Le parti pris de l'auteur, mettre en situation extrême un personnage bien installé dans la société, prof de lycée en banlieue, n'est pas anodin: le narrateur-héros est confronté quotidiennement à un affrontement dans l'arène qu'est la classe, lieu où se joue parfois de terribles mises à mort virtuelles (tel professeur craintif, ayant baissé les bras, se retrouve chahuté au-delà du supportable), lieu où il faut tenir coûte que coûte son rang de dominateur en laissant sourdre ses instincts de survie comme de chasseur...chassé ou être chassé, le choix est limité si on ne veut pas craquer et atterrir à La Verrière! Ainsi, l'environnement professionnel du narrateur est-il le déclencheur d'une névrose qui au fil du récit prend une ampleur démesurée au point qu'il s'attaque avec les dents aux murs de son appartement, aux meubles et aux objets. Les vacances d'été arrivent enfin, respiration qui emmène le narrateur en province avec des amis, l'éloignant de ses obsessions de morsures. Il constate son état psychique alarmant et parvient à se reprendre. De retour, il décide d'éliminer tout ce qui peut lui rappeler ses idées fixes et descend dans son box, à la cave, pour tout ranger. C'est alors qu'un grondement se fait entendre: Ivan le menace et tout échappatoire lui est interdite. Le combat tant attendu, dans la noirceur de ses fantasmes, arrive, la confrontation est inévitable.

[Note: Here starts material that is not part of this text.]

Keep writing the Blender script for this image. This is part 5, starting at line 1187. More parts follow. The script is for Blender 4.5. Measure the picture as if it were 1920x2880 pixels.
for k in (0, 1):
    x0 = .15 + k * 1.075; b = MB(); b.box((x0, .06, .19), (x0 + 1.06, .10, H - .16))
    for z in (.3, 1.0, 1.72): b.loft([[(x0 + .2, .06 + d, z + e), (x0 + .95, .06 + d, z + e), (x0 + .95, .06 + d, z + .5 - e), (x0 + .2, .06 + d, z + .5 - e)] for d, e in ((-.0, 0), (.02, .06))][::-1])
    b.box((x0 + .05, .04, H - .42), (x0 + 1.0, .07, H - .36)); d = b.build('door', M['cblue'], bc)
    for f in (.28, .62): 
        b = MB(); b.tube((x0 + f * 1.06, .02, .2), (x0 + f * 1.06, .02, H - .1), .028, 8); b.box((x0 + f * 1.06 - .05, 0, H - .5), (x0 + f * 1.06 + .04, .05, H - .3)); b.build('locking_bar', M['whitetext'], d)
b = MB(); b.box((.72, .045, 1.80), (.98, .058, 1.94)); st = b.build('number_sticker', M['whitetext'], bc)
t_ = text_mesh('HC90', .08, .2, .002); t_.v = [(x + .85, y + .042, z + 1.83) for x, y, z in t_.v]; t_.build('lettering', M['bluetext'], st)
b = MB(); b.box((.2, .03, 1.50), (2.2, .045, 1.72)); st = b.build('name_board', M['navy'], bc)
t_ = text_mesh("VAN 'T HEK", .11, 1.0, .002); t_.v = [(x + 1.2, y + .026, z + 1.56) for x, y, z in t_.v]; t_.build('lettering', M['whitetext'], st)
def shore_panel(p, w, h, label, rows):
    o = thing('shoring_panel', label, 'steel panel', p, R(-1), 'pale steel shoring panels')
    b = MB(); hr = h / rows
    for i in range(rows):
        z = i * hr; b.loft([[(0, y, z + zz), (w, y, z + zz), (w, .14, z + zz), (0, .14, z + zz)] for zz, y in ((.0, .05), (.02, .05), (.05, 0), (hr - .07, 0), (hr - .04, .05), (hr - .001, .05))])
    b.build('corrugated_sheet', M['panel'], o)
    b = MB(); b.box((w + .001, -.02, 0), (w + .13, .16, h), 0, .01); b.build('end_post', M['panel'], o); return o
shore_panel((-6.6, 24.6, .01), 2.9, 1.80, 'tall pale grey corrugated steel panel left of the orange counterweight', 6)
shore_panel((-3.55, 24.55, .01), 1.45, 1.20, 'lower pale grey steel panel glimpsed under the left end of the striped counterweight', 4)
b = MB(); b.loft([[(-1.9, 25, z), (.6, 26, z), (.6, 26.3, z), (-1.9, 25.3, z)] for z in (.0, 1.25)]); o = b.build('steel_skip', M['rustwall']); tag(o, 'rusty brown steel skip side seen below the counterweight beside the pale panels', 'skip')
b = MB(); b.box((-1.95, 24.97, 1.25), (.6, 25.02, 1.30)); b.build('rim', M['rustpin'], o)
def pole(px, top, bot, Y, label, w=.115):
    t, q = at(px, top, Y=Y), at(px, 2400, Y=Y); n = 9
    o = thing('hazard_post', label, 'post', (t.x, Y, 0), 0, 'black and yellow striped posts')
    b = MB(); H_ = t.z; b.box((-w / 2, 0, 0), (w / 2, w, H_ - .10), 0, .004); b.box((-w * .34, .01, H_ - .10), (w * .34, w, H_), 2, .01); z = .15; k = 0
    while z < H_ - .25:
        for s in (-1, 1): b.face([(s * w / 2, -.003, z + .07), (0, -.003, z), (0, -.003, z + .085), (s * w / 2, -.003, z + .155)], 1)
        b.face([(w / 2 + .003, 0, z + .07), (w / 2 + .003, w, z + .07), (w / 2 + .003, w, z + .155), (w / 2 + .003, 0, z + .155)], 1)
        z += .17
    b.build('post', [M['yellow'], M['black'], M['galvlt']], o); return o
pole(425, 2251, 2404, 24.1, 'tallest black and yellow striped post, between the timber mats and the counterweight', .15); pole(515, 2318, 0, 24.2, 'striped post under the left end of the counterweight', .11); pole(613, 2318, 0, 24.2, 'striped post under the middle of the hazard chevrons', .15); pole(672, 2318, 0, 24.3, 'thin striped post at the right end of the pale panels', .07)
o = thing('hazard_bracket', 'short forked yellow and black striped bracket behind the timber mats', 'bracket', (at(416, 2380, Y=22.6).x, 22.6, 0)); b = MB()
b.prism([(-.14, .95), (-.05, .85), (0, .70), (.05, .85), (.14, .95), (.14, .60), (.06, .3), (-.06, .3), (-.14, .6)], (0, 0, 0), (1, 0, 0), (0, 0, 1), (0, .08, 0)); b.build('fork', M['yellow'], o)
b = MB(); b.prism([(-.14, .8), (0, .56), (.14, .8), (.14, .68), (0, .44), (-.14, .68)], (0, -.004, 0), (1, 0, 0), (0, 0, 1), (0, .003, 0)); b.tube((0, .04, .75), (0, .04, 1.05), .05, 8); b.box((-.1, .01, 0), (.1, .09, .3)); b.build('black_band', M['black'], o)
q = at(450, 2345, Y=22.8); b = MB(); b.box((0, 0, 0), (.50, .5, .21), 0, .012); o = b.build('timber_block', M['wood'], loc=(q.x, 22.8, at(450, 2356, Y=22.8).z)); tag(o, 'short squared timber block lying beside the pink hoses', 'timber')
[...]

"Morsure" est un roman qui glace et met très mal à l'aise malgré une écriture soignée, une plongée sans concession au coeur des fantasmes les plus sombres. Le lecteur, s'il a réussi à aller jusqu'au bout de sa lecture, en sort ébranlé, avec une chair de poule qui l'accompagne longtemps. La sauvagerie latente fait peur, très peur même car elle peut investir les personnalités les plus improbables, parce qu'elle se tapit au coeur des multiples frustrations que peut subir la jeunesse, l'adolescence (le visionnage des scènes de tortures et de violences sur autrui, réelles, est un sommet de terreur et d'horreur: on sait que certains se repaissent de ce type ignominie, que certains ont dépassé la ligne rouge, la frontière séparant la civilisation de la sauvagerie - sauvagerie que même les animaux n'atteignent pas! -).
"Morsure" explore un pan de déviance suscité par une société qui exerce moult violences sur ses citoyens, cette mise en lumière d'une certaine noirceur est très dérangeante et amène à s'interroger sur le modèle sociétal et économique proposé par notre modernité. Une lecture qui fut pour moi très difficile...cependant, je ne regrette rien!